My first concern when seeing that clip of Skyrim on the Switch during the announcement trailer was that this was going to be a compromised version of the game, either in terms of content or mechanics. In reality, the Switch version is the opposite of a compromised version of Skyrim – it has all the additional content from the Hearthfire, Dragonborn and Dawnguard DLC, plus added motion control mechanics and Amiibo support. Granted, the motion controls feel gimmicky and the Amiibo support is lacklustre (I don’t particularly need to have the Master Sword in my Skyrim game), but the included DLC is fantastic and adds a tonne of content to the base game.

The next concern I had for the Switch version of Skyrim was that it must be riddled with technical issues – I mean, how could they possibly cram such a sprawling, technical world onto a game cartridge? Again I was proven wrong, as the Switch version runs at an impressively steady framerate in both docked and undocked mode. I even tried to seek out scenarios that would force the console versions to stutter to a crawl, such as outdoor fights with multiple enemies, yet the game held up surprisingly well. That being said, it seems broken NPC scripting and physics issues didn’t get much attention, as I saw plenty of both in my time with the game – though admittedly, it wasn’t anything beyond what I have experienced with other versions of the game. You’ll also notice plenty of texture pop-in (particularly in outdoor areas), yet this didn’t bother me too much.

I held onto the conviction that I didn’t want to play Skyrim on a portable device up until about several hours of playing the game on the Switch. Skyrim had always been an immersive experience for me and I was concerned the small screen wouldn’t be able to draw me into the world. Yet after a few hours you adapt to the tiny text and the seemingly smaller field of view, and Skyrim becomes as immersive as it does on the PC or television. Couple this with the game’s quick save feature and the Switch’s rest mode, and I’ve come around to the idea that Skyrim actually works really well as a pick-up-and-play type game and feels quite at home on the Switch.

A few other things to note about the Switch version of the game, the entire install size is a sizeable 15GB, which takes up a significant portion of the Switch’s 32GB internal memory. Also worth noting is that the Switch’s screen makes dark areas of the game like caves and dungeons almost impossible to see when played outdoors in moderately sunny areas – a problem that I’ve only really noticed recently. It isn’t a big issue for most people, however if you enjoy playing your Switch away from the couch, it’s important to remember that a lot of Skyrim takes place in low-lit areas.

Final Thoughts?

The Nintendo Switch version of The Elder Scrolls V: Skyrim is a technical marvel.

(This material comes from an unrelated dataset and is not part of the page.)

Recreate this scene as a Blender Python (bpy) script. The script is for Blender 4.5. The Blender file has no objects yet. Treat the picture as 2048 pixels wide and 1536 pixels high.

How Bethesda managed to cram such a huge, intricate game world onto a tiny little game cartridge blows my mind. Yet what impresses me most is just how well Skyrim works on the Nintendo Switch, both in terms of graphics and gameplay. The Switch version runs well and looks comparable to the console versions, but the inherent pick-up-and-play nature of the Switch perfectly suits the distractible, open-world gameplay of Skyrim. The tacked on motion-controls and Amiibo support is disappointing, yet easy to ignore, as is the texture pop-in and typical Bethesda-game scripting issues. It may be showing its age a bit, but if for some reason you are yet to play Skyrim, or you’re simply looking to replay one of the best RPG’s of all time, The Elder Scrolls V: Skyrim on Switch is a great package.